Sebabnya maka tidak diberitahukan itu telah dijelaskan pada sambungan ayat,
“Supaya tiap-tiap diri dibalas dengan apa yang dia usahakan."
Tidak diberitahukan bila akan datang Kiamat itu. Supaya manusia hidup bekerja sebagai biasa. Beramal dan berusaha menurut sewajarnya, jangan sampai mengejutkan atau menimbulkan bermalas-malas.

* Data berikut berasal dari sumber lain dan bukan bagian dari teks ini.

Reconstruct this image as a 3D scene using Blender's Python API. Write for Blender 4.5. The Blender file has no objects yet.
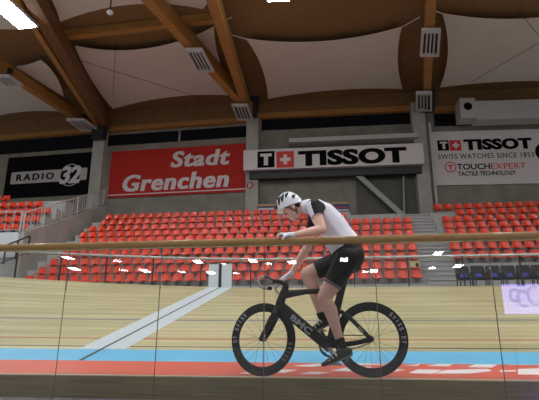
import bpy, bmesh, math, random
import numpy as np
from mathutils import Vector, Matrix
random.seed(7)
SC = bpy.context.scene
COL = SC.collection

# ------------------------------------------------------------------ camera, world, exposure
FPX = 480.0
PITCH, YAW = math.radians(15.0), math.radians(7.5)
CAM = Vector((0, 0, 0.43))
cd = bpy.data.cameras.new('camera'); cam = bpy.data.objects.new('camera', cd); COL.objects.link(cam)
cam.location = CAM
cam.rotation_euler = (math.pi / 2 + PITCH, 0, YAW)
cd.sensor_width = 36.0; cd.lens = 36.0 * FPX / 539.0
cd.clip_end = 300
SC.camera = cam
w = bpy.data.worlds.new('hall_air'); SC.world = w; w.use_nodes = True
bgn = w.node_tree.nodes['Background']
bgn.inputs[0].default_value = (1.0, 0.98, 0.96, 1); bgn.inputs[1].default_value = 0.27
SC.view_settings.view_transform = 'Standard'; SC.view_settings.look = 'None'
SC.view_settings.exposure = 0.6; SC.view_settings.gamma = 1.0
SC.view_settings.use_curve_mapping = False
LAMP = 44.0                       # radiance of a lit ceiling fixture

FWD = Vector((-math.sin(YAW) * math.cos(PITCH), math.cos(YAW) * math.cos(PITCH), math.sin(PITCH)))
RGT = Vector((math.cos(YAW), math.sin(YAW), 0)); UPV = RGT.cross(FWD)
def ray(x, y): return FWD + RGT * ((x - 269.5) / FPX) - UPV * ((y - 200) / FPX)
def at(x, y, Y):
    r = ray(x, y); return CAM + r * (Y / r.y)
def atz(x, y, Z):
    r = ray(x, y); return CAM + r * ((Z - CAM.z) / r.z)
def hit(x, y, P, n):
    r = ray(x, y); return CAM + r * ((P - CAM).dot(n) / r.dot(n))

# ------------------------------------------------------------------ materials
def lin(c):
    return tuple((v / 255 / 12.92 if v / 255 <= .04045 else ((v / 255 + .055) / 1.055) ** 2.4) for v in c)
MATS = {}
def mat(name, rgb, rough=.6, metal=0, noise=.0, scale=8, stretch=(1, 1, 1), coat=0, spec=.5, emit=0, bump=0):
    m = bpy.data.materials.new(name); m.use_nodes = True
    nt = m.node_tree; b = nt.nodes['Principled BSDF']; c = lin(rgb)
    b.inputs['Base Color'].default_value = (*c, 1)
    b.inputs['Roughness'].default_value = rough; b.inputs['Metallic'].default_value = metal
    b.inputs['Specular IOR Level'].default_value = spec
    if coat: b.inputs['Coat Weight'].default_value = coat
    if emit:
        b.inputs['Emission Color'].default_value = (*c, 1); b.inputs['Emission Strength'].default_value = emit
    if noise:
        tc = nt.nodes.new('ShaderNodeTexCoord'); mp = nt.nodes.new('ShaderNodeMapping'); mp.inputs['Scale'].default_value = stretch
        nz = nt.nodes.new('ShaderNodeTexNoise'); nz.inputs['Scale'].default_value = scale; nz.inputs['Detail'].default_value = 4
        cr = nt.nodes.new('ShaderNodeMapRange'); cr.inputs['From Min'].default_value = .3; cr.inputs['From Max'].default_value = .7
        cr.inputs['To Min'].default_value = 1 - noise; cr.inputs['To Max'].default_value = 1 + noise
        mx = nt.nodes.new('ShaderNodeMix'); mx.data_type = 'RGBA'; mx.blend_type = 'MULTIPLY'; mx.inputs['Factor'].default_value = 1
        mx.inputs['A'].default_value = (*c, 1)
        L = nt.links.new
        L(tc.outputs['Object'], mp.inputs['Vector']); L(mp.outputs[0], nz.inputs['Vector']); L(nz.outputs['Fac'], cr.inputs['Value'])
        L(cr.outputs['Result'], mx.inputs['B']); L(mx.outputs['Result'], b.inputs['Base Color'])
        if bump:
            bp = nt.nodes.new('ShaderNodeBump'); bp.inputs['Strength'].default_value = bump; bp.inputs['Distance'].default_value = .01
            L(nz.outputs['Fac'], bp.inputs['Height']); L(bp.outputs[0], b.inputs['Normal'])
    MATS[name] = m
    return m
def glass(name, tint, haze, gloss=1.0):  # pale diffuse share imitates the washed-out haze of reflections in the pane
    m = bpy.data.materials.new(name); m.use_nodes = True; nt = m.node_tree; nt.nodes.clear(); N = nt.nodes.new; L = nt.links.new
    o = N('ShaderNodeOutputMaterial'); t = N('ShaderNodeBsdfTransparent'); t.inputs[0].default_value = (*tint, 1)
    g = N('ShaderNodeBsdfGlossy'); g.inputs['Roughness'].default_value = 0.004; g.inputs[0].default_value = (1, 1, 1, 1)
    fr = N('ShaderNodeFresnel'); fr.inputs[0].default_value = 1.5
    ml = N('ShaderNodeMath'); ml.operation = 'MULTIPLY'; ml.inputs[1].default_value = gloss
    d = N('ShaderNodeBsdfDiffuse'); d.inputs[0].default_value = (.8, .82, .85, 1)
    tl = N('ShaderNodeBsdfTranslucent'); tl.inputs[0].default_value = (.8, .82, .85, 1)
    ad = N('ShaderNodeMixShader'); ad.inputs[0].default_value = .5; L(d.outputs[0], ad.inputs[1]); L(tl.outputs[0], ad.inputs[2])
    m1 = N('ShaderNodeMixShader'); m1.inputs[0].default_value = haze; L(t.outputs[0], m1.inputs[1]); L(ad.outputs[0], m1.inputs[2])
    m2 = N('ShaderNodeMixShader'); L(fr.outputs[0], ml.inputs[0]); L(ml.outputs[0], m2.inputs[0]); L(m1.outputs[0], m2.inputs[1]); L(g.outputs[0], m2.inputs[2])
    L(m2.outputs[0], o.inputs[0]); MATS[name] = m
    return m
mat('concrete', (138, 134, 124), .85, noise=.16, scale=1.4, bump=.1)
mat('concrete_pale', (172, 171, 164), .85, noise=.12, scale=1.2)
mat('tier_concrete', (176, 178, 176), .85, noise=.1, scale=2)
mat('floor_grey', (150, 150, 154), .35, noise=.12, scale=3)
mat('chipboard', (130, 98, 62), .85, noise=.45, scale=14)
mat('membrane', (214, 207, 198), .8, noise=.03, scale=.6)
mat('glulam', (168, 120, 62), .6, noise=.2, scale=3, stretch=(.3, 6, 6))
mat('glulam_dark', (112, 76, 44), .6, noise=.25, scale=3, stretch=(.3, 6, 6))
mat('rail_wood', (144, 110, 58), .4, noise=.14, scale=5, stretch=(.5, 12, 12), coat=.3)
mat('board_wood', (130, 114, 68), .6, noise=.3, scale=3, stretch=(.5, 14, 24))
mat('edge_wood', (205, 196, 160), .6)
mat('navy_louvre', (20, 22, 30), .8, spec=.15, noise=.25, scale=20, stretch=(8, 8, .3))
mat('black_sign', (9, 9, 13), .7, spec=.1); mat('black_ink', (6, 6, 8), .7, spec=.1)
mat('red_sign', (182, 44, 36), .6, spec=.2); mat('red_ink', (208, 50, 40), .5)
mat('white_sign', (216, 212, 214), .5); mat('grey_white', (186, 184, 184), .55)
mat('seat_red', (238, 66, 26), .32, coat=.4)
mat('bracket_grey', (120, 122, 124), .5, metal=.4)
mat('steel', (168, 170, 172), .38, metal=.7); mat('dark_steel', (58, 60, 62), .5, metal=.5)
mat('galvanised', (150, 152, 150), .5, metal=.5, noise=.1)
mat('corrugated', (96, 96, 92), .55, metal=.3, noise=.1)
mat('white_paint', (216, 222, 226), .5)
mat('lamp_housing', (196, 196, 198), .5); mat('lamp_dark', (52, 52, 56), .5); mat('lamp_red', (128, 60, 62), .5)
mat('carbon', (22, 22, 25), .38, coat=.25, noise=.2, scale=60); mat('tyre', (12, 12, 13), .75); mat('rim_carbon', (24, 24, 27), .5)
mat('letter_grey', (176, 178, 182), .5); mat('letter_dim', (132, 134, 138), .5)
mat('metal_bright', (190, 192, 196), .25, metal=1); mat('spoke_steel', (70, 72, 76), .4, metal=.8)
mat('skin', (242, 196, 176), .55, noise=.05, scale=14)
mat('jersey_white', (240, 238, 250), .75); mat('black_cloth', (16, 16, 19), .7); mat('grey_cloth', (116, 116, 120), .7)
mat('helmet_white', (228, 230, 236), .25, coat=.5); mat('helmet_black', (12, 12, 14), .6)
mat('glove_white', (230, 230, 238), .7); mat('shoe_black', (15, 15, 17), .35, coat=.3); mat('hair', (40, 30, 24), .8)
mat('eye_white', (230, 226, 220), .3)
mat('lit_tube', (250, 250, 252), .5, emit=LAMP)
mat('chair_fabric', (16, 18, 24), .6); mat('chair_blue', (44, 66, 190), .5); mat('chair_steel', (52, 56, 62), .4, metal=.3)
mat('banner_navy', (46, 50, 96), .5); mat('banner_grey', (188, 190, 196), .5); mat('banner_tan', (176, 138, 84), .5); mat('banner_red', (170, 40, 50), .5)
mat('joint_grey', (92, 94, 92), .6); mat('cable_black', (20, 20, 22), .6); mat('seat_photo', (196, 196, 120), .5)
mat('screen_lavender', (176, 168, 255), .4, emit=5.4); mat('screen_blue', (84, 78, 235), .4, emit=4.0)
glass('barrier_glass', (.97, .975, .97), .005, .9)
glass('fence_glass', (.96, .965, .97), .02, .5)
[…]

Hikmah ini telah kita dapati di zaman kita sekarang ini. Sehabis Perang Dunia Kedua, bertahun-tahun lamanya orang cemas akan datang lagi Perang Dunia Ketiga. Seakan-akan perang itu akan terjadi cepat sekali. Maka macam-macamlah perangai manusia. Pada kota-kota besar di Amerika dan Eropa tiap malam orang menyalakan lampu besar bersinar jauh, untuk mengetahui kalau-kalau ada kapal udara musuh akan menyerang kota itu. Gereja-gereja jadi sesak dengan orang yang shalat, karena takut akan mati ditimpa bom. Tetapi ada pula orang yang melepaskan segala nafsu syahwatnya; minum-minuman keras sampai mabuk. Katanya hendak menghindarkan himpitan pikiran karena takut akan peperangan. Dan ada pula pemuda-pemudi karena putus harapannya akan ketenteraman hidup, atau karena menyangka akan lekas mati, lalu dilepaskannyalah segala nafsu dan syahwat, bergaul di luar nikah, dengan dasar pikiran, mengapa kita bermenung-menung. Sedang masih ada hidup, puaskanlah diri sepuas-puasnya.

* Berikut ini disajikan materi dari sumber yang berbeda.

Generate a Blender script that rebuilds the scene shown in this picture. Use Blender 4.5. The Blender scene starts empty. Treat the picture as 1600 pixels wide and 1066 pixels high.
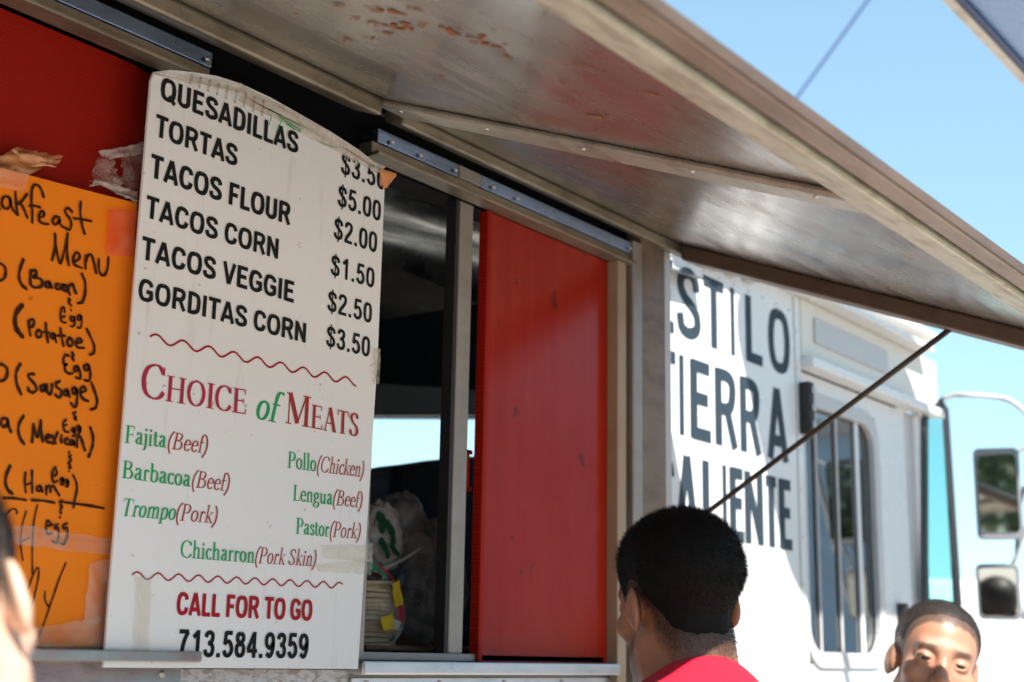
import bpy, bmesh, math, random
import numpy as np
from mathutils import Vector, Matrix, Euler
random.seed(7); rng = np.random.default_rng(7)

# ------------------------------------------------------------------ camera
scene = bpy.context.scene
COL = scene.collection
W0, H0, FPX = 1600., 1066., 2156.13
AX = np.array([[0.60363475, -0.18827655, -0.77471093],
               [-0.7970559, -0.12047496, -0.59176657],
               [0.01808251, 0.97469879, -0.22278981]])
CAM = np.array([0., -1.45, 1.55])
cam_d = bpy.data.cameras.new('camera'); cam = bpy.data.objects.new('camera', cam_d); COL.objects.link(cam)
cam_d.sensor_width = 36; cam_d.lens = FPX / W0 * 36; cam_d.clip_start = .05; cam_d.clip_end = 3000
M4 = Matrix([list(AX[0]) + [CAM[0]], list(AX[1]) + [CAM[1]], list(AX[2]) + [CAM[2]], [0, 0, 0, 1]])
cam.matrix_world = M4
scene.camera = cam
cam_d.dof.use_dof = True; cam_d.dof.focus_distance = 1.95; cam_d.dof.aperture_fstop = 4.2

# ------------------------------------------------------------------ sky, sun, exposure
SUN = Vector((.45, .75, -1.0)).normalized()          # direction the light travels
world = bpy.data.worlds.new('World'); scene.world = world; world.use_nodes = True
wn = world.node_tree.nodes; wl = world.node_tree.links
sky = wn.new('ShaderNodeTexSky'); sky.sky_type = 'NISHITA'; sky.sun_disc = False
sky.sun_elevation = math.asin(-SUN.z); sky.sun_rotation = math.atan2(-SUN.x, -SUN.y)
sky.air_density = 1.0; sky.dust_density = .25; sky.ozone_density = 1.6; sky.altitude = 30
wn['Background'].inputs['Strength'].default_value = .118
tint = wn.new('ShaderNodeMix'); tint.data_type = 'RGBA'; tint.blend_type = 'MULTIPLY'; tint.inputs[0].default_value = 1
tint.inputs[7].default_value = (1.12, 1.46, 1.55, 1); gm = wn.new('ShaderNodeGamma'); gm.inputs[1].default_value = .54
wl.new(sky.outputs[0], gm.inputs[0]); wl.new(gm.outputs[0], tint.inputs[6]); wl.new(tint.outputs[2], wn['Background'].inputs['Color'])
sd = bpy.data.lights.new('sun', 'SUN'); sd.energy = 5.0; sd.angle = math.radians(.53); sd.color = (1, .95, .87)
so = bpy.data.objects.new('sun', sd); COL.objects.link(so)
so.rotation_euler = SUN.to_track_quat('-Z', 'Y').to_euler(); so.location = (0, 0, 20)
scene.view_settings.view_transform = 'Standard'; scene.view_settings.look = 'None'
scene.view_settings.exposure = 1.45; scene.view_settings.gamma = 1
scene.render.engine = 'CYCLES'
scene.cycles.max_bounces = 8; scene.cycles.transparent_max_bounces = 16; scene.cycles.use_denoising = True
scene.cycles.caustics_reflective = False; scene.cycles.caustics_refractive = False

# ------------------------------------------------------------------ helpers
def rayd(x, y): return AX @ np.array([x - W0/2, -(y - H0/2), -FPX])
def onY(x, y, Y=0.):
    d = rayd(x, y); return Vector(CAM + d * ((Y - CAM[1]) / d[1]))
def onX(x, y, X):
    d = rayd(x, y); return Vector(CAM + d * ((X - CAM[0]) / d[0]))
def atD(x, y, z):
    d = rayd(x, y) / FPX; return Vector(CAM + d * z)

def tag(o, label=None, cat=None, group=None, kind=None):
    if label: o['label'] = label
    if cat: o['category'] = cat
    if group: o['group'] = group
    if kind: o['kind'] = kind
    return o
def empty(name, loc, label, cat, group=None, rz=0):
    o = bpy.data.objects.new(name, None); COL.objects.link(o); o.location = loc; o.rotation_euler = (0, 0, rz)
    o.empty_display_size = .1
    bpy.context.view_layer.update()
    return tag(o, label, cat, group)
def link(name, me, mat, parent=None, smooth=False, bevel=0, label=None):
    """vertices are given in world metres; the child keeps them there"""
    o = bpy.data.objects.new(name, me); COL.objects.link(o)
    if mat is not None and not me.materials: me.materials.append(mat)
    if parent is not None:
        o.parent = parent
        o.matrix_parent_inverse = world_of(parent).inverted()
    if smooth:
        me.polygons.foreach_set('use_smooth', [True] * len(me.polygons))
    if bevel:
        b = o.modifiers.new('bevel', 'BEVEL'); b.width = bevel; b.segments = 2; b.limit_method = 'ANGLE'
        b.angle_limit = math.radians(40)
    if label: o['label'] = label
    return o
def world_of(o):
    m = Matrix.LocRotScale(o.location, o.rotation_euler, o.scale)
    if o.parent: m = world_of(o.parent) @ o.matrix_parent_inverse @ m
    return m

class MB:
    def __init__(s): s.v = []; s.f = []
    def add(s, v, f):
        n = len(s.v); s.v += [tuple(p) for p in v]; s.f += [tuple(i + n for i in q) for q in f]; return s
    def box(s, x0, x1, y0, y1, z0, z1):
        v = [(x, y, z) for x in (x0, x1) for y in (y0, y1) for z in (z0, z1)]
        return s.add(v, [(0,1,3,2),(4,6,7,5),(0,4,5,1),(2,3,7,6),(0,2,6,4),(1,5,7,3)])
    def hexa(s, a, b):
        """a, b: two quads of four points each, joined to a solid"""
        return s.add(list(a) + list(b), [(0,3,2,1),(4,5,6,7),(0,1,5,4),(1,2,6,5),(2,3,7,6),(3,0,4,7)])
    def bar(s, a, b, w, h, up=(0,0,1)):
        a = Vector(a); b = Vector(b); d = (b - a).normalized(); u = Vector(up); r = d.cross(u).normalized(); u = r.cross(d)
        q = [(-w/2,-h/2),(w/2,-h/2),(w/2,h/2),(-w/2,h/2)]
        return s.hexa([a + r*i + u*j for i, j in q], [b + r*i + u*j for i, j in q])
    def prism(s, pts, y0, y1):
        """pts: list of (x,z); extruded along Y"""
        n = len(pts)
        v = [(p[0], y0, p[1]) for p in pts] + [(p[0], y1, p[1]) for p in pts]
        f = [tuple(range(n))[::-1], tuple(range(n, 2*n))] + [(i, (i+1) % n, (i+1) % n + n, i + n) for i in range(n)]
        return s.add(v, f)
    def tube(s, pts, r, n=8, r1=None):
        pts = [Vector(p) for p in pts]; rings = []
        up = Vector((.13, .21, .97))
        for i, p in enumerate(pts):
            d = (pts[min(i+1, len(pts)-1)] - pts[max(i-1, 0)]).normalized()
            a = d.cross(up).normalized(); b = a.cross(d)
            rr = r if r1 is None else r + (r1 - r) * i / (len(pts) - 1)
            rings.append([p + (a*math.cos(t) + b*math.sin(t))*rr for t in [2*math.pi*k/n for k in range(n)]])
        v = [q for rg in rings for q in rg]; f = []
        for i in range(len(pts)-1):
            for k in range(n):
                f.append((i*n+k, i*n+(k+1) % n, (i+1)*n+(k+1) % n, (i+1)*n+k))
        f.append(tuple(range(n))[::-1]); f.append(tuple(range(len(v)-n, len(v))))
        return s.add(v, f)
    def ball(s, c, r, n=10, m=6):
        rx, ry, rz = r if hasattr(r, '__len__') else (r, r, r)
        v = [(c[0], c[1], c[2]+rz)]
        for i in range(1, m):
            for k in range(n):
                t = math.pi*i/m; a = 2*math.pi*k/n
                v.append((c[0]+rx*math.sin(t)*math.cos(a), c[1]+ry*math.sin(t)*math.sin(a), c[2]+rz*math.cos(t)))
        v.append((c[0], c[1], c[2]-rz)); f = []
        for k in range(n):
            f.append((0, 1+k, 1+(k+1) % n)); f.append((len(v)-1, 1+(m-2)*n+(k+1) % n, 1+(m-2)*n+k))
        for i in range(m-2):
            for k in range(n):
                f.append((1+i*n+k, 1+(i+1)*n+k, 1+(i+1)*n+(k+1) % n, 1+i*n+(k+1) % n))
        return s.add(v, f)
    def mesh(s, name):
        me = bpy.data.meshes.new(name); me.from_pydata(s.v, [], s.f); me.update()
        bm = bmesh.new(); bm.from_mesh(me); bmesh.ops.recalc_face_normals(bm, faces=bm.faces); bm.to_mesh(me); bm.free()
        return me
    def build(s, name, mat, parent=None, **k): return link(name, s.mesh(name), mat, parent, **k)

# ------------------------------------------------------------------ materials
class NT:
    def __init__(s, name):
        s.m = bpy.data.materials.new(name); s.m.use_nodes = True; s.t = s.m.node_tree
        s.b = s.t.nodes['Principled BSDF']; s.out = s.t.nodes['Material Output']
    def n(s, typ, **kw):
        x = s.t.nodes.new(typ)
        for k, v in kw.items():
            if k in x.inputs.keys() if hasattr(x.inputs, 'keys') else False: x.inputs[k].default_value = v
            else: setattr(x, k, v)
        return x
    def l(s, a, b): s.t.links.new(a, b)
    def coord(s, scale=(1,1,1), kind='Object', rot=(0,0,0)):
        tc = s.t.nodes.new('ShaderNodeTexCoord'); mp = s.t.nodes.new('ShaderNodeMapping')
        mp.inputs['Scale'].default_value = scale; mp.inputs['Rotation'].default_value = rot
        s.l(tc.outputs[kind], mp.inputs[0]); return mp.outputs[0]
    def noise(s, scale, vec=None, detail=6, rough=.6, dist=0):
        x = s.t.nodes.new('ShaderNodeTexNoise'); x.inputs['Scale'].default_value = scale
        x.inputs['Detail'].default_value = detail; x.inputs['Roughness'].default_value = rough; x.inputs['Distortion'].default_value = dist
        if vec is not None: s.l(vec, x.inputs['Vector'])
        return x.outputs['Fac']
    def ramp(s, fac, stops):
        r = s.t.nodes.new('ShaderNodeValToRGB'); e = r.color_ramp.elements
        while len(e) < len(stops): e.new(.5)
        for i, (p, c) in enumerate(stops):
            e[i].position = p; e[i].color = (c, c, c, 1) if not hasattr(c, '__len__') else (*c[:3], 1)
        s.l(fac, r.inputs[0]); return r.outputs[0]
    def mix(s, fac, a, b, mode='MIX'):
        x = s.t.nodes.new('ShaderNodeMix'); x.data_type = 'RGBA'; x.blend_type = mode
        for sock, val in ((x.inputs[0], fac), (x.inputs[6], a), (x.inputs[7], b)):
            if hasattr(val, 'is_linked') or hasattr(val, 'links'): s.l(val, sock)
            elif hasattr(val, '__len__'): sock.default_value = (*val[:3], 1)
            else: sock.default_value = val
        return x.outputs[2]
    def bump(s, h, strength=.3, dist=.002):
        x = s.t.nodes.new('ShaderNodeBump'); x.inputs['Strength'].default_value = strength; x.inputs['Distance'].default_value = dist
        s.l(h, x.inputs['Height']); s.l(x.outputs[0], s.b.inputs['Normal'])
    def set(s, col=None, rough=None, metal=None, spec=None, **kw):
        for key, val in (('Base Color', col), ('Roughness', rough), ('Metallic', metal), ('Specular IOR Level', spec)):
            if val is None: continue
            if hasattr(val, 'links'): s.l(val, s.b.inputs[key])
            else: s.b.inputs[key].default_value = (*val[:3], 1) if hasattr(val, '__len__') else val
        return s

def simple(name, col, rough=.5, metal=0., var=.15, scale=30, bump=.15, spec=.5, dirt=None):
    t = NT(name); v = t.coord()
    n = t.noise(scale, v)
    c = t.mix(n, tuple(x*(1-var) for x in col), tuple(min(1, x*(1+var)) for x in col))
    if dirt: c = t.mix(t.ramp(t.noise(scale*.25, v, 8, .7), [(.5, 0.), (.75, 1.)]), c, dirt)
    r = t.ramp(n, [(.2, max(.02, rough-.1)), (.8, min(1, rough+.1))])
    t.set(c, r, metal, spec)
    if bump: t.bump(n, bump, .001)
    return t.m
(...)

Dengan sebab Allah merahasiakan bila Kiamat akan datang, dan menjanjikan bahwa segala perbuatan dan amal dan usaha akan mendapat ganjaran yang setimpal, manusia pun tenanglah hidup. Karena di samping Kiamat Kubra, Kiamat besar, tiap-tiap manusia pun menempuh Kiamatnya sendiri dengan tibanya maut.
Selanjutnya firman Allah kepada Musa,
Ayat 16
“Maka sekali-kali janganlah engkau (dapat) dipalingkan darinya."

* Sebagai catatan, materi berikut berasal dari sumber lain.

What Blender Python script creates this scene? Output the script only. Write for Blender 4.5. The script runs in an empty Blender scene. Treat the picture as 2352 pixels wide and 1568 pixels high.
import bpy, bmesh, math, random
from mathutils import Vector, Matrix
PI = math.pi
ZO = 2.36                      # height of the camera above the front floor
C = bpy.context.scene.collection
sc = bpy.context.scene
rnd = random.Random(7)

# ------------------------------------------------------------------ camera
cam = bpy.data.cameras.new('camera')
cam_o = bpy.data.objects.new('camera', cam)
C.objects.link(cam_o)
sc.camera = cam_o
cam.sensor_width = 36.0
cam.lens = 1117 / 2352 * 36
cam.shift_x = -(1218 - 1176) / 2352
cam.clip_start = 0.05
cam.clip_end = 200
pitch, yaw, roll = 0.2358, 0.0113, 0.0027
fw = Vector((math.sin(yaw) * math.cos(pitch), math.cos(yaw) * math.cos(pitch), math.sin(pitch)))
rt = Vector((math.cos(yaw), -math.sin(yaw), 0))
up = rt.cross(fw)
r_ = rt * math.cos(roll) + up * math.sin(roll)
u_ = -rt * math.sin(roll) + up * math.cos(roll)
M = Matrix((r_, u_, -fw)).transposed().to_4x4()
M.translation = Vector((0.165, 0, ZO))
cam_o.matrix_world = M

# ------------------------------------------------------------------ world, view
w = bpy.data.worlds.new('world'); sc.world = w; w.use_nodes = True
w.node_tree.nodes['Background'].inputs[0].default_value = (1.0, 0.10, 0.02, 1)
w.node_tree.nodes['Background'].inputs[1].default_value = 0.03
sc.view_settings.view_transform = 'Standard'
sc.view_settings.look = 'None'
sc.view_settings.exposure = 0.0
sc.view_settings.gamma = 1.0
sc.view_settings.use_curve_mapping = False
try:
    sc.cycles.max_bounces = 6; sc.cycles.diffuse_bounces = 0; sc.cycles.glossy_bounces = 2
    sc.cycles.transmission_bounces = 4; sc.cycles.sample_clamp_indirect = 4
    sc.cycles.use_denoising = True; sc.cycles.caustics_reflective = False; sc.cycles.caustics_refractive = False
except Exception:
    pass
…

Jangan sampai dapat dipalingkan, dipe-sonakan, dikisarkan dari tujuan yang pertama, yaitu mendidik dan mempertebal iman sendiri dengan kepercayaan kepada Allah Yang Maha Esa, Yang tidak bersekutu dengan yang lain, dan mengabdikan diri kepada Allah itu dan shalat agar selalu dapat ingat kepadanya. Janganlah sampai engkau, hai Musa, dapat dipalingkan daripada tujuan risalahmu itu."Oleh orang-orang yang tidak percaya dengan dia." Yaitu orang-orang yang tidak percaya kepada Allah.
“Dan hanya menuruti hawanya, menyebabkan dia binasa."
Inilah amanah pertama dan Allah kepada Musa.
Pertama, teguhkan aqidah kepada adanya Allah, Tuhan Yang Maha Esa. Tidak ada Tuhan selain Dia.
Kedua, sediakan hidup buat selalu berbakti kepadanya.
Ketiga, dirikan shalat agar Allah tiada lepas buat selama-lamanya dari ingatan.
Keempat, selalu ingat bahwa perialanan hidup ini pasti berakhir dengan sa'at, yaitu waktu yang ditentukan. Bagi alam ialah Kiamat yang besar. Bagi diri masing-masing yang bernyawa ialah maut.
Kelima, hendaklah teguhkan hati, tetapkan langkah, jangan peduli bujuk rayu, halangan dan rintangan, dan tipuan dari manusia yang tidak memegang kepercayaan yang demikian.
Amanat Allah yang seperti ini adalah amat perlu. Karena tugas yang terpikul ke atas pundak Musa adalah amat berat dan lawan yang akan beliau hadapi, baik keluar, yaitu Fir'aun, atau ke dalam, yaitu kaumnya sendiri Bani Israil adalah sangat-sangat meminta keteguhan jiwa, ketabahan hati yang tidak mengenal mundur, dan tidak dapat ditipu atau dirayu dengan apa saja.